GEREKÇE: SEBEPSİZ ZENGİNLEŞMEYE YOL AÇAR
Anayasa Mahkemesi Genel Kurulu 12 Aralık 2019’da 7’ye karşı 8 oyla Musa B.’nin başvurusunu reddetti. 1 oy farkla kıl payı verilen bu karar içtihat niteliğinde. SGK’nın hatası yüzünden maaşı düşen, borçlu çıkan, benzer şekilde mahkemelik olan ve “Davam nasıl sonuçlanır” diye soran okurlarım yönünden ise aleyhte örnek oluşturuyor. Anayasa Mahkemesi kararında özetle şöyle denildi:
“Hatalı intibak yapılmasındaki bütün kusur kamu makamlarına ait olsa da idarece yersiz ödendiği tespit edilen anapara tutarının iadesinin talep edilebileceği hususunda kuşku bulunmamaktadır. Aksi durumun başvurucunun sebepsiz zenginleşmesine yol açabileceği ve sosyal adaletle bağdaşmayacağı açıktır.”
7 ÜYE KARŞI ÇIKTI: MÜLKİYET HAKKININ İHLALİ
AYM üyeleri Hasan Tahsin Gökcan, Recep Kömürcü, Serdar Özgüldür, Celal Mümtaz Akıncı, Muammer Topal, Yıldız Seferinoğlu, Selahaddin Menteş mülkiyet hakkının ihlal edildiğini savundular. Karşı oy veren bu 7 üye, “sebepsiz zenginleşme olmadığını”, 2007 tarihli Danıştay İçtihatı Birleştirme kararının, “hukuk güvenliğine” aykırı şekilde 13 yıl geriye yürütülerek, intibak işleminin iptal edilip borç çıkarılmasının “hukuken mümkün olmadığını” ve “mülkiyet hakkının ihlal edildiğini” savundular. AYM üyeleri Gökcan, Özgüldür ve Akıncı, ortak karşı oylarında şu değerlendirmeyi yaptılar:
HATALI YA DA YANLIŞ OLARAK DEĞERLENDİRİLEMEZ
“Başvurucunun işlemle ilgili dahli, kusuru, hatası, hilesi olmadığından; emekliye ayrıldığı tarihten 13 yıl sonra çıkan bir Danıştay İçtihadı Birleştirme kararı gerekçe gösterilerek emekli aylığına esas ek göstergesinin 3600’den 2200’e düşürülmesi hukuken mümkün bulunmamaktadır. Anılan idari işlem yargısal destekli bir idari yorumun sonucu olduğundan, ‘hatalı’ ya da ‘yanlış’ olarak nitelendirilemez. Konunun diğer bir cephesi, 7.12.2007 tarihli Danıştay İçtihadı Birleştirme kararının geçmişe yürürlü olarak uygulanamayacağı, ancak yayınlandığı tarihten sonraki hal ve durumlara tatbik kabiliyeti olduğu, yeni tesis edilecek işlemler bakımından hüküm ifade edeceği gerçeğidir. Başvurucunun mülkiyet hakkı ihlâl edilmiştir.”

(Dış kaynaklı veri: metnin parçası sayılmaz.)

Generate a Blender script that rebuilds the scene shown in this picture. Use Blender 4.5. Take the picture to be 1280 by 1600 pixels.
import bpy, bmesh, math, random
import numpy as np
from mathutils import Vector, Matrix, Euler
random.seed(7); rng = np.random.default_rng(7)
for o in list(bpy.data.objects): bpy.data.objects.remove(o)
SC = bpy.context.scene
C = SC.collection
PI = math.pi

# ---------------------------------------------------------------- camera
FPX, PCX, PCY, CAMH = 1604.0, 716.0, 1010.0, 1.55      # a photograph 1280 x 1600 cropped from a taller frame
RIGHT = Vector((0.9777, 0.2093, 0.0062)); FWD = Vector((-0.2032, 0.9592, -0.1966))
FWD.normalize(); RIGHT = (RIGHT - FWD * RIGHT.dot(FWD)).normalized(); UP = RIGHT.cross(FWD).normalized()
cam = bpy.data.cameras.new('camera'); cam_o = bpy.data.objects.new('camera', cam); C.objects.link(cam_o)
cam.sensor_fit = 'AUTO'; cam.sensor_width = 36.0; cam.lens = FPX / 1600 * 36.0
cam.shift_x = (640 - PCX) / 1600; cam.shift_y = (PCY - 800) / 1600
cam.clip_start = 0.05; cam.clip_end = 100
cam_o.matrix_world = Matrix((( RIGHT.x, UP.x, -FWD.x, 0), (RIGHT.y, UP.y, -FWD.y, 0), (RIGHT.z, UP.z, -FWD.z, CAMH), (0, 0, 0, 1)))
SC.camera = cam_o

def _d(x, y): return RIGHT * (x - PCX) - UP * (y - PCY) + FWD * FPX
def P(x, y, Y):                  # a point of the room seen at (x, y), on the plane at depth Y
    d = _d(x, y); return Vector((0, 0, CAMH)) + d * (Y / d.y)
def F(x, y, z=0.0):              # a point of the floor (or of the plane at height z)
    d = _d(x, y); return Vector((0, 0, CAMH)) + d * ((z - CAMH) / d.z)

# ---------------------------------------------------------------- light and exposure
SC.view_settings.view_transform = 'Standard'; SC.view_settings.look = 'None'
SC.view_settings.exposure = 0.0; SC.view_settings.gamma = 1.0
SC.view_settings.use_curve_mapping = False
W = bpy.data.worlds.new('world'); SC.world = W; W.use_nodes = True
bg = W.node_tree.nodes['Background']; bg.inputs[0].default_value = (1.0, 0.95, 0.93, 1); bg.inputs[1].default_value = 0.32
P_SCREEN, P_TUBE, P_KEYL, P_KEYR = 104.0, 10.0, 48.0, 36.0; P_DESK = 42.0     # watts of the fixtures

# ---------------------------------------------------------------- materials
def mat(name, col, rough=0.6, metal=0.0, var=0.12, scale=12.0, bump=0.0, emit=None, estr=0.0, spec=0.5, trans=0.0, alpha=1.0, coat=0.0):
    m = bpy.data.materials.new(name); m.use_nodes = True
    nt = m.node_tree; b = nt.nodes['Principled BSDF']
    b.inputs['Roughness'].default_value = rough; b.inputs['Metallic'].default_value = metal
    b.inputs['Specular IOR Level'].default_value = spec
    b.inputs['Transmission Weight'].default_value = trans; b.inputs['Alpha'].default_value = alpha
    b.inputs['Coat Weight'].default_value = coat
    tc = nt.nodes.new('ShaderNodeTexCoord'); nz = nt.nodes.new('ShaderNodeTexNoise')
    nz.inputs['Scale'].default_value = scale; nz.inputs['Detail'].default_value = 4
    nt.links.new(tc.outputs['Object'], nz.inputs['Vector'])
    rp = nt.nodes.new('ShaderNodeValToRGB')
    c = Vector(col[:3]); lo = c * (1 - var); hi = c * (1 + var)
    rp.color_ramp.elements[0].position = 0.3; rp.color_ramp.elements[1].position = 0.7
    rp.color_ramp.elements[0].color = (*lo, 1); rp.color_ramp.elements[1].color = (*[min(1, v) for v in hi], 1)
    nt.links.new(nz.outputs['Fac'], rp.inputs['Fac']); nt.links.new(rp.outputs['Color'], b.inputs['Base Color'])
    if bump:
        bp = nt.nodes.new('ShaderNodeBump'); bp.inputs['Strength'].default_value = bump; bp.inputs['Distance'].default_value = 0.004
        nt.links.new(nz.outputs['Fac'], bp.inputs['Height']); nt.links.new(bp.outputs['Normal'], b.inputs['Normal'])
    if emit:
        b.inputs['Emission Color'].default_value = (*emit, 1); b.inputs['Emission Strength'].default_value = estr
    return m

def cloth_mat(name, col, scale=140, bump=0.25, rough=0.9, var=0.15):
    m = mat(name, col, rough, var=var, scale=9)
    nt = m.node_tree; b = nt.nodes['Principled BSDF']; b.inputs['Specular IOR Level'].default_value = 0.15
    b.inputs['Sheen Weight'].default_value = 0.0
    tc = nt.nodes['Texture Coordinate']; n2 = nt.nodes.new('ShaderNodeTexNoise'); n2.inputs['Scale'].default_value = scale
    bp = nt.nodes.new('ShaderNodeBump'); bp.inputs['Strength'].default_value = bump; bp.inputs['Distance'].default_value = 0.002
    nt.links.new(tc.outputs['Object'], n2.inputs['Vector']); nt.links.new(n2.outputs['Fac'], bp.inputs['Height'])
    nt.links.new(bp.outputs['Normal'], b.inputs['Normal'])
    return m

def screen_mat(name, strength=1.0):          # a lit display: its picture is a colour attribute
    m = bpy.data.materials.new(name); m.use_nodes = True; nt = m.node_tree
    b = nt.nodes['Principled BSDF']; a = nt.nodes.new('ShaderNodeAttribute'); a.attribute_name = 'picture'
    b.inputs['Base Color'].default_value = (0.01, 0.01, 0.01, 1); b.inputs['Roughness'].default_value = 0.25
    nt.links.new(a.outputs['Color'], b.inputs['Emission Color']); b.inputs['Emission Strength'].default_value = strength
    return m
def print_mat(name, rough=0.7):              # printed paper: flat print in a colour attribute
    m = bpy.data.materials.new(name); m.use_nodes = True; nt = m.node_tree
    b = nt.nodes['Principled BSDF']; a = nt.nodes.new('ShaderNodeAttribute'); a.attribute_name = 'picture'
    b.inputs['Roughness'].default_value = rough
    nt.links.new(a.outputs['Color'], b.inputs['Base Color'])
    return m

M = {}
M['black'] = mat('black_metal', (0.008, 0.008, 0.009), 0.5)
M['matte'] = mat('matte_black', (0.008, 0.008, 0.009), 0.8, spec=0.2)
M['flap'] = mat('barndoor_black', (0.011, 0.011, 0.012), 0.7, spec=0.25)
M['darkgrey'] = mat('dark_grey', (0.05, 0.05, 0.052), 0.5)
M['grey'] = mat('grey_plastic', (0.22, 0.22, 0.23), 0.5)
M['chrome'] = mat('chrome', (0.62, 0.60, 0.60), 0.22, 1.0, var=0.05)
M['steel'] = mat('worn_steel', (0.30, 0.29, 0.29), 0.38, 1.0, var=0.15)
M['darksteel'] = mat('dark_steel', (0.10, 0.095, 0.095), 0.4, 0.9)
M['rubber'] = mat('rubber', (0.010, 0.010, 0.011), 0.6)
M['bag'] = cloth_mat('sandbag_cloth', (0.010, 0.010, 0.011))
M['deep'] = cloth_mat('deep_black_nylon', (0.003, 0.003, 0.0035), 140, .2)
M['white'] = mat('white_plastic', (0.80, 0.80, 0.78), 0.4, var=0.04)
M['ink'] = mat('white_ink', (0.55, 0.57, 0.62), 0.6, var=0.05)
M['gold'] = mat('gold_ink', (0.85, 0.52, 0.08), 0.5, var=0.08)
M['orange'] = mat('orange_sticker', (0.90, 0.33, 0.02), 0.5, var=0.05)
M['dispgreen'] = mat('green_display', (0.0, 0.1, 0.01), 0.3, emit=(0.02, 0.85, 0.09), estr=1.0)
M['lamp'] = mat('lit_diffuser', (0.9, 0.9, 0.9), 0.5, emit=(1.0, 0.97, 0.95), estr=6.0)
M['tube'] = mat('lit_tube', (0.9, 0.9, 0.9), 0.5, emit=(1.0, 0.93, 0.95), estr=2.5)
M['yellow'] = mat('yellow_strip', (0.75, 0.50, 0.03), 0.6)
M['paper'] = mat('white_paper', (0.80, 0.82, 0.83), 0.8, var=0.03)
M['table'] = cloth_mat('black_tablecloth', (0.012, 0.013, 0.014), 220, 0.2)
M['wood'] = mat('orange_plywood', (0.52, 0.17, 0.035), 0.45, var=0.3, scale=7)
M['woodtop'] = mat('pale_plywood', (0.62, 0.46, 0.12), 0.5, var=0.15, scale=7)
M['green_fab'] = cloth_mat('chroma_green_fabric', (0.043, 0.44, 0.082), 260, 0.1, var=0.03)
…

FAİZSİZ TAKSİTLE ÖDEME ÖLÇÜLÜ
Son bir not. AYM, “SGK faiz uyguladığı ve üç ayda ödeme takvimiyle borçluya aşırı külfet yüklendiği” gerekçeleriyle benzer üç başvuruda mülkiyet hakkının ihlali kararı vermişti. Musa B. kararıyla ise AYM, faizsiz, maaştan 1/4 şeklindeki kesintiyle ödemeyi “ölçülü” buldu ve mülkiyet hakkının ihlal edilmediğine hükmetti.